Organizational Coaching and Protocol Words

I increasingly use skits* to embody retrospectives or debriefs during my organizational work. A true catharsis: affective remembrance. Recently this was an opportunity for a group to discuss questions of trust and transparency. Not to oppose autonomy, empowerment and transparency and feedback but not to push transparency to the point of oppression. So we performed a skit with the actors involved to clear the question and we seized this opportunity to use protocol words in organizations.

Here is the last dialogue of the skit (performed in everyone’s presence during a debrief):

“We just have to use ‘protocol’ words. A sort of meta-communication. We continue as before but when we feel that you are too much in intrusion mode and we need to let you know without offending you we say budweiser it’s our protocol word to give us a bit of air :). When we really aren’t giving you enough feedback without realizing it, when we’re driving you crazy, you tell us paprika then we must know without getting offended that we need to stop for a moment and clarify the situation as best as possible. And well it’s not open bar, we try not to exceed three uses per word per month for each group. Anyway we’ll see how it goes. It should remain exceptional. When a paprika responds to a budweiser we must discuss it immediately off-site, over a beer.”

We’ve experienced situations and communication doesn’t manage to unfold properly. We’re going to give a framework and space to each party to reappropriate this moment without going through a dialogue that doesn’t work a priori. The reminder of the sensation recalls the meaning. Another kind of catharsis, an affective remembrance.

Be careful as this calls upon memory, too frequent use wears out and makes this memory disappear and therefore the possibility of using it. But too infrequent use makes this memory disappear.

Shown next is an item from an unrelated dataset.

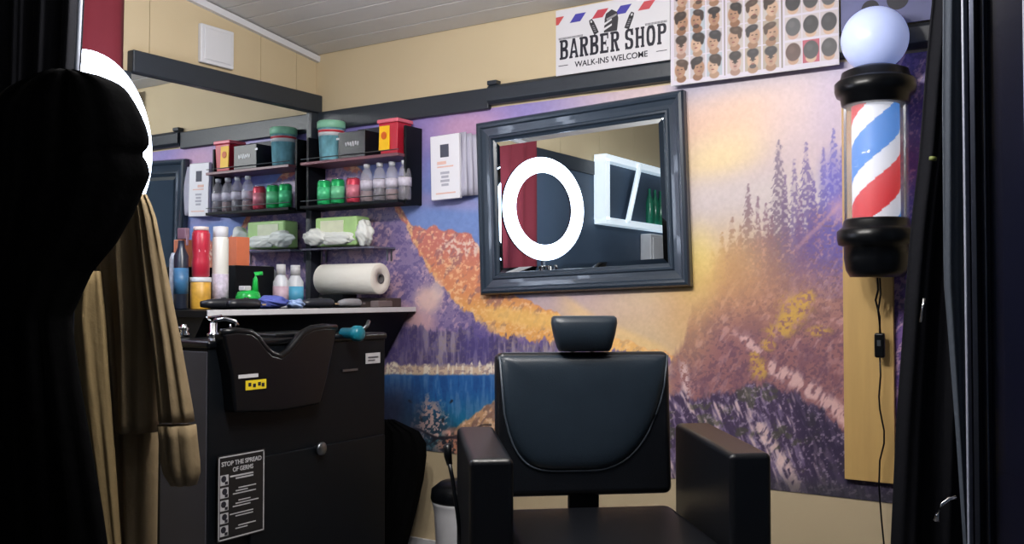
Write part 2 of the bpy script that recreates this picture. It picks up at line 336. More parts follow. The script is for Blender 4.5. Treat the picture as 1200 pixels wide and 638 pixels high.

  • Yes it’s the correct spelling, with surprise I discovered that a saynète is historically the small piece of fat with which falcons were rewarded on their return, a kind of appetizer: Guaranteed success for anyone who, in a spelling competition, would propose to their flock a “saynète by the late Mack Sennett”! But, with this word, we’re not done with our surprises: before flourishing on stage, it belonged to the small world of… hunting! Didn’t it designate – think of the “sain” of wild boar, and also our “saindoux” (lard) – the small piece of fat with which falcons were rewarded on their return? A kind of appetizer, therefore, in the same way as the comedic one-act play given as an interlude during the intermission… – Bruno Dewaele (http://www.projet-voltaire.fr/blog/regle-orthographe/scenette-ou-saynete)

Aside

Small aside on all the models that flourish around Jungian profiles like Process comm, Enneagram, DISC, the colors (red, yellow, blue, green) of the Nova concept, etc. whether we like or dislike the underlying idea, what I take from it is also meta-communication. I therefore sometimes recommend it as a communication facilitator, an anchor point that avoids slippage, a framework without precision but at least to establish valid communication. It’s not the same thing as the protocol words I’m discussing which are nourished by an experienced situation to establish a convention, but in the refusal to imagine being able to explain everything with words but to institute a space in communication that’s often much more uncertain than we imagine, they’re similar.